You can see that the left image is more widefield than the right one. You can see more of the nebulosity of NGC 2014 in the left image. It is clearly a very good thing that we get to see more of the object in the picture.
Once Upon a Time in the West.png
Still from the movie "Once Upon a Time in the West", directed by Sergio Leone.
Pillars of Creation in NGC 2014.png
Pillars of Creation, tiny-looking standing dark objects, in NGC 2014.
We see many more fine details in NGC 2014 in the new than in the old image. The pale aqua-colored interface between the star cluster and the red part of the nebula is filamentary and full of fascinating details. We can also see many "
pillars of creation" in the nebulosity below, where harsh starlight is evaporating much of the gas and dust, but denser parts of the nebula "remain standing", like the cowboys in the scene from the movie "Once Upon a Time in the West".
You can see that the image to the right is sparkling with background stars. In the left image, the starry background is suppressed and just barely visible. In my opinion, the starry background in the ESO image adds beauty and a sense of a "physical reality" and depth to the image. By comparison, the new Hubble image seems "flat".
Now for the colors of the images. Personally, I strongly prefer the "milder" colors of the old ESO image over the new Hubble Anniversary image. In the ESO image, the colors softly blend inot one another in a way that reminds me of a beautiful painting. In the new image, parts of it reminds me of the result you might get from coloring pictures in a coloring book: You might get sharp, clashing colors that make the objects appear to have no connection with one another.
I have posted two cat images, one of an absolutely adorably cute calico cat (at least I think so), and the other one of a dilute calico cat. In the dilute calico, the colors don't clash so wildly.
I can't resist showing you a third calico cat, where the colors really clash wildly.

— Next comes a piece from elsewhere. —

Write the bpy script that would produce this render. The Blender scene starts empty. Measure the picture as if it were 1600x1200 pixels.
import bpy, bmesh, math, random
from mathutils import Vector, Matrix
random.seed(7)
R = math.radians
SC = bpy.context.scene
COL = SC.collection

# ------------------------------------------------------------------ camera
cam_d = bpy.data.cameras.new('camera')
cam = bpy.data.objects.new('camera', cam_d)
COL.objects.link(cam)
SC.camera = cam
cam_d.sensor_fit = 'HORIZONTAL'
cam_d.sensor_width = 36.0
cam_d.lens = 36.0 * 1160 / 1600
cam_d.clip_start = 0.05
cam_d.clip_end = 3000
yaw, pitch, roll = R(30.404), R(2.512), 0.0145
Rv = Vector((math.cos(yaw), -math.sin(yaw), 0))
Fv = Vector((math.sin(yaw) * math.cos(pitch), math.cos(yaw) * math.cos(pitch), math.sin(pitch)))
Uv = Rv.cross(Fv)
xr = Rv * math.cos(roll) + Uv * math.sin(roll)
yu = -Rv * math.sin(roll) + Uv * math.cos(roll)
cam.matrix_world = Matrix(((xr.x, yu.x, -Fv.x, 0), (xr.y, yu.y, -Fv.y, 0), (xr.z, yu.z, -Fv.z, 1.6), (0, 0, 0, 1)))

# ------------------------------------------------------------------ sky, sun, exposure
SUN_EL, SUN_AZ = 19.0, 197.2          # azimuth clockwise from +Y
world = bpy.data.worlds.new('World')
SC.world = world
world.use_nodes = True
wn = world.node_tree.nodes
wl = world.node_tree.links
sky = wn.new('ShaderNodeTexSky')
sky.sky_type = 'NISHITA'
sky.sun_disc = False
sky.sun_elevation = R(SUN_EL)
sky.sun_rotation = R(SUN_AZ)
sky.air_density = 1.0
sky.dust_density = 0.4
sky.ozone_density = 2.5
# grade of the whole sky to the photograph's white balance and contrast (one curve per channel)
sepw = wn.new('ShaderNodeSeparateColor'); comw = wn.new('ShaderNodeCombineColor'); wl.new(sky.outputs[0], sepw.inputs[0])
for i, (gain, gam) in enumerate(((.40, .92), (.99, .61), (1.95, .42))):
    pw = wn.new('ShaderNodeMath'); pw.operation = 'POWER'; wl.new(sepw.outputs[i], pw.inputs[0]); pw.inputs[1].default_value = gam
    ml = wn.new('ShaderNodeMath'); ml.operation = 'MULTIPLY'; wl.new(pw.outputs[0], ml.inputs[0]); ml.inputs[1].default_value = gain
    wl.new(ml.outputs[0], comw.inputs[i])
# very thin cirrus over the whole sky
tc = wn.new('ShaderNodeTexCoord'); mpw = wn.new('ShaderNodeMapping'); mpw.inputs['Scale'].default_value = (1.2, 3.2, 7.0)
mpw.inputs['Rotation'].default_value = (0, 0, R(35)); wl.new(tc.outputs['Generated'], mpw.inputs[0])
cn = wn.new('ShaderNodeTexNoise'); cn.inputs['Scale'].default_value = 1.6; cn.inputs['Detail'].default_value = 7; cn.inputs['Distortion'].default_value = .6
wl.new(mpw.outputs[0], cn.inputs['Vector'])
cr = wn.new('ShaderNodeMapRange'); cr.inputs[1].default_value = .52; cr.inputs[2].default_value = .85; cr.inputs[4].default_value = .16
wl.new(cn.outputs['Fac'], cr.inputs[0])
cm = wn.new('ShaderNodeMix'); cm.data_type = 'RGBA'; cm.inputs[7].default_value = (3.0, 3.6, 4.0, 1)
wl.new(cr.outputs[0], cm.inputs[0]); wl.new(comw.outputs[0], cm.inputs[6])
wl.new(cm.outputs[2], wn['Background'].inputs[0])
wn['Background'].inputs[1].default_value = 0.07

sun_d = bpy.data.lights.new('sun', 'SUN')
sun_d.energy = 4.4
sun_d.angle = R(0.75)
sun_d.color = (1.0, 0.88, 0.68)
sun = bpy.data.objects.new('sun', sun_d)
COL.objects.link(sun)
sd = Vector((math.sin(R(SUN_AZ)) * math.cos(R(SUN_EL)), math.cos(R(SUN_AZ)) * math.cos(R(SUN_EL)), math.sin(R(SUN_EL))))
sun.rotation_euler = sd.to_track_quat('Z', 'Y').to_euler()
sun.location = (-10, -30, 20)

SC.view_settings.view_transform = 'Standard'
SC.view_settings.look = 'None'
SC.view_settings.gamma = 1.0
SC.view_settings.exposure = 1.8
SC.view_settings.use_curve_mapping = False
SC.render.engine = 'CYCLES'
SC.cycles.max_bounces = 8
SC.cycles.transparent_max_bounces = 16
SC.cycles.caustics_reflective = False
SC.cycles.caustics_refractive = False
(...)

In nebulas, I prefer the colors to be more like the dilute calico.
So why is it that the colors of the old ESO image looks like a delicate dilute calico, while the new anniversary Hubble image looks a bit like a Harlequin costume?
My answer is that the ESO image mixed longpass blue, visible and red filters with narrowband Hα and OIII filters. This made it relatively easy to create an image full of delicate, soft colors. In the new Hubble image, the filters used were probably all narrowband ones.
Imagine trying to do a 1,000 piece jigsaw puzzle of a delicately colored scene like the Riverboat Queen by Thomas Kinkaid, using only pieces that are either bright blue, bright green, bright yellow or bright red (or all white). It would not be possible to recreate the delicate colors of Thomas Kinkaide's painting.
The jigsaw puzzle comparison is not quite fair, because it is indeed possible to use a narrowband image to create more nuanced colors than a 1,000-piece jigsaw puzzle of brightly colored pieces would be able to do. For one thing, the Hubble image will most certainly consist of far, far many more pixels than just one thousand.
Even so, I think that the comparison between a narrowband image and a jigsaw puzzle with very brightly colored pieces does tell us something.